Without spotting the danger, I won the diamond-lead with the Ace, played a club to the Jack, and let the HJ run to the HK (on this trick RHO followed with a very significant H2). LHO then cashed her diamonds, pausing considerably before playing the D9 (obviously trying to remember if it was high), on which RHO discarded an encouraging S2. I was of course squeezed, but discarded a club and a spade. LHO now quickly cashed her CA and then played back a heart! I could do nothing better than cash my hearts and give RHO the last two tricks with her SAQ for one down.

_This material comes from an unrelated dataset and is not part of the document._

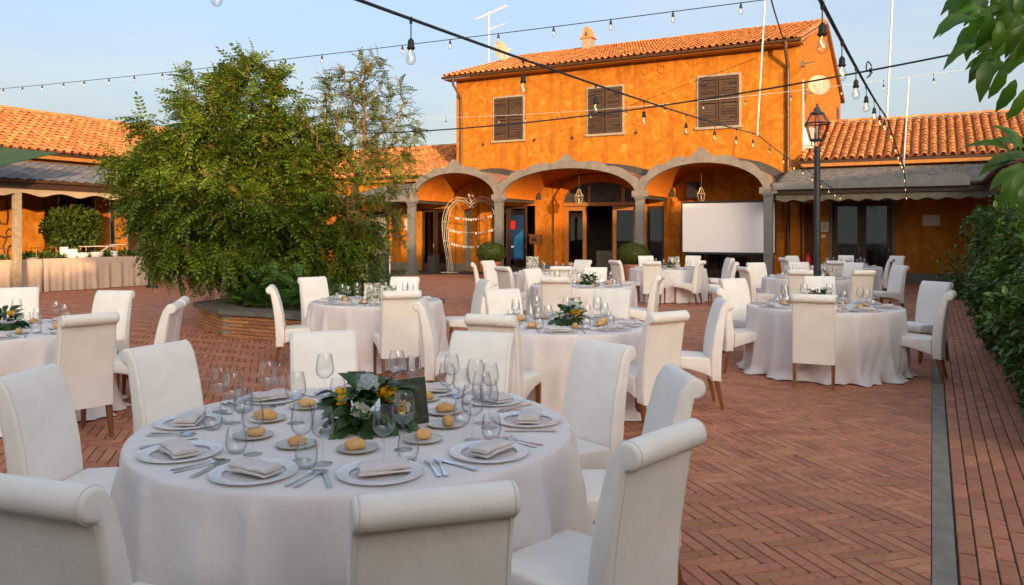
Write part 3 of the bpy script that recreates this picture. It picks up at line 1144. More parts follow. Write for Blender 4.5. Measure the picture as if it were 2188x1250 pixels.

LHO had executed a perfect defense, with a squeeze (the D9), elimination (CA) and endplay (the heart return). I remember I at once felt this was quite funny, my first thought was actually that it had been a defense only Victor Mollo's Rueful Rabbit or someone like Geir Helgemo (unfortunately he played the board from my seat) would have found. When the opponents had the following memorable post-mortem I had to run for the bar, desperately trying to keep a straight face until I was outside of hearing distance:

RHO: Should you not have switched to a spade, I played an encouraging two?
LHO: Oh, did you? I thought the two of hearts was encouraging...
RHO (after thinking for a moment): It's OK, it didn't cost any tricks, did it?